SEYMOUR, David (by 1522-57/58), of London.

Published in The History of Parliament: the House of Commons 1509-1558, ed. S.T. Bindoff, 1982
Available from Boydell and Brewer

Constituency

Dates

Family and Education

b. by 1522, ?s. of Robert Seymour of Ivy Church, Wilts. and London. m. June 1546/June 1550, Mary, da. of Nicholas Odell or Woodhill of Odell, Beds. by 2nd w. da. of Sir William Parr, Baron Parr of Horton, 2s. 1da.2

Offices Held

Gent. usher of the chamber by 1546; gent. at arms in Feb. 1547; capt. Tigre 1557.3

Biography

David Seymour was a relative of the Protector Somerset, perhaps the son of Somerset’s uncle Robert Seymour, as he inherited an annuity granted earlier to Robert Seymour by the Hungerford family and enjoyed another from Amesbury abbey where Robert Seymour had been a lay official.
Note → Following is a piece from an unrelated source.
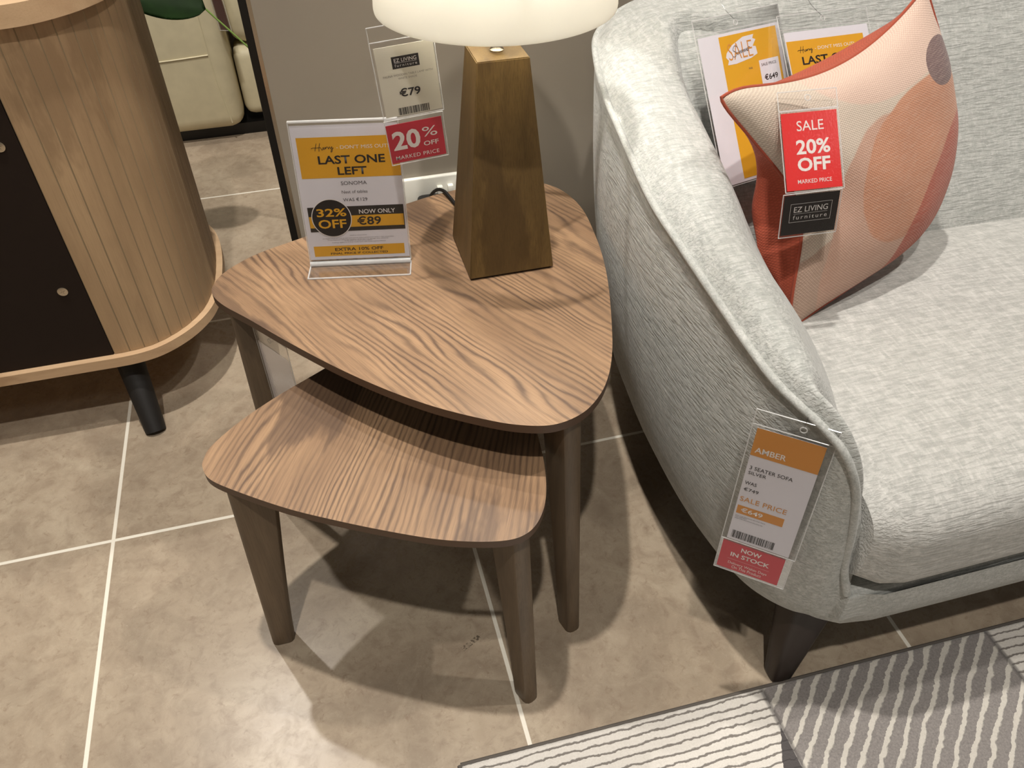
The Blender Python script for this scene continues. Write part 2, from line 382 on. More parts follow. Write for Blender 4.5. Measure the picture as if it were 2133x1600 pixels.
# ================================================================== SETTING
struct(obj('floor', bx((-4, -4, -0.1), (6, 6, 0)), M['floor'], None, False))
WY = 0.42
struct(obj('wall_back', bx((0.404, WY, 0), (6, WY + 0.1, 2.7)), M['wall'], None, False))
struct(obj('trim_1', bx((0.385, WY - 0.002, 0), (0.398, WY + 0.102, 2.7), 0.001), M['black'], None, False))
struct(obj('trim_2', bx((0.398, WY - 0.001, 0), (0.4045, WY + 0.101, 2.7)), M['silver'], None, False))
struct(obj('wall_far', bx((-4, 6, 0), (6, 6.1, 4.1)), M['wallwhite'], None, False))
struct(obj('wall_front', bx((-4, -4.1, 0), (6, -4, 4.1)), M['wallwhite'], None, False))
struct(obj('wall_left', bx((-4.1, -4, 0), (-4, 6, 4.1)), M['wallwhite'], None, False))
struct(obj('wall_right', bx((6, -4, 0), (6.1, 6, 4.1)), M['wallwhite'], None, False))
struct(obj('ceiling', bx((-4, -4, 4.1), (6, 6, 4.2)), M['ceil'], None, False))

# ================================================================== NEST OF TABLES
def blade_leg(foot, top, ztop, inward, wt=0.062, wb=0.034, th=0.028):
    """leg as a tapered blade, wide along `inward` (unit xy, pointing to the table's centre)"""
    bm = bmesh.new(); i = Vector((inward[0], inward[1], 0)).normalized(); j = Vector((-i.y, i.x, 0)); rings = []
    for k in range(9):
        f = k / 8; z = ztop * f
        c = Vector((foot[0], foot[1], 0)).lerp(Vector((top[0], top[1], 0)), f); wd = wb + (wt - wb) * f ** 1.25; t2 = th * (0.86 + 0.14 * f)
        r = 0.009; pts = []
        # the outer edge stays straight: measure width from the outer edge inwards
        for (a, b) in ((0, -1), (1, -1), (1, 1), (0, 1)):
            cx = r if a == 0 else wd - r; cy = b * (t2 / 2 - r)
            a0 = {(0, -1): 180, (1, -1): 270, (1, 1): 0, (0, 1): 90}[(a, b)]
            for q in range(4):
                an = math.radians(a0 + 30 * q); pts.append((cx + r * math.cos(an), cy + r * math.sin(an)))
        sh = 0.0 if k else 0.0
        rings.append([bm.verts.new(c + i * p[0] + j * p[1] + Vector((0, 0, z))) for p in pts])
    for A, B in zip(rings, rings[1:]):
        for k in range(len(A)): bm.faces.new((A[k], A[(k + 1) % len(A)], B[(k + 1) % len(A)], B[k]))
    bm.faces.new(rings[0][::-1]); bm.faces.new(rings[-1])
    return bm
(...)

The career followed by David Seymour was not unlike Robert Seymour’s, only the younger man made a splendid match with a kinswoman of Queen Catherine Parr; both men entered the royal household and both distinguished themselves in warlike action on land and at sea. As a young man David Seymour incurred displeasure by eating flesh during Lent 1543. He remained on good terms with a fellow-offender on this occasion, Sir John Clere, under whose naval command he served towards the end of Mary’s reign, and perhaps earlier. Henry VIII gave Seymour a pension of £6 13s.4d. two months before he died, and this was followed by one of 40 marks a year from Edward VI which Seymour exchanged in 1550 for one out of the ugmentations worth £75 a year for himself and his wife in survivorship. He died not long after being sent into northern waters on convoy duty in 1557, for on 18 Jan. 1558 his widow released to the Clothworkers’ Company the house in Fenchurch Street which had been granted to him by the Company in 1546, in succession to his father (unnamed) who had had it for life.4

It was doubtless as the nominee of the Protector or his brother Admiral Seymour that Seymour was returned as senior Member for Wareham to the first Edwardian Parliament. He is not known to have been involved in the Protector’s fall from power in the autumn of 1549, but on Somerset’s second arrest in October 1551 he was sent to the Tower. He was soon released on condition of remaining in custody in his own house pending interrogation, but this evidently yielded nothing and he probably took his place for the final session (1552) of the Parliament. His exoneration seems to be reflected on the list of Members in use for this session, his name being struck out but then marked ‘stet’. He is not known to have been returned to the succeeding Parliament, of which his name and connexion would have made him an unlikely Member, nor to the first three of Mary’s reign, but in 1555 he came in for the Seymour borough of Great Bedwyn; both his name and his fellow-Member Henry Clifford’s were inserted on the election indenture. He and Clifford alike opposed a government bill in this Parliament. Through an oversight the compiler of the list of opponents in 1555 appears to have entered his name twice, first as ‘Mr. David Seymer’ and later as ‘Mr. Semar’, presuming, that is, he did not have a namesake sitting in the House.5

Ref Volumes: 1509-1558

Author: Helen Miller

Notes

  • 1. Hatfield 207.
  • 2. Date of birth estimated from first reference. Vis. Northants. ed. Metcalfe, 56, 159; APC, iii. 53, 58; CPR, 1553-4, p. 220.
  • 3. LP Hen. VIII, xxi; SP11/11/35; LC 2/2, f. 43 2/4(1) p. 113 ex inf. W. J. Tighe.
  • 4. LP Hen. VIII, xviii, xxi; Hoare, Wilts., Ambresbury, 165; SP11/11/35, 38; APC, iii. 53, 58; CPR, 1553-4, p. 220; Lansd. 156(28), f. 108v; Clothworkers Co., orders of ct. 1536-58, ff. 187, 189, 288v.
  • 5. Wilts. Arch. Mag. vi. 295-6; Tytler, Edw. VI and Mary, ii. 4, 37; APC, iii. 426; C219/24/189; Guildford mus. Loseley 1331/2.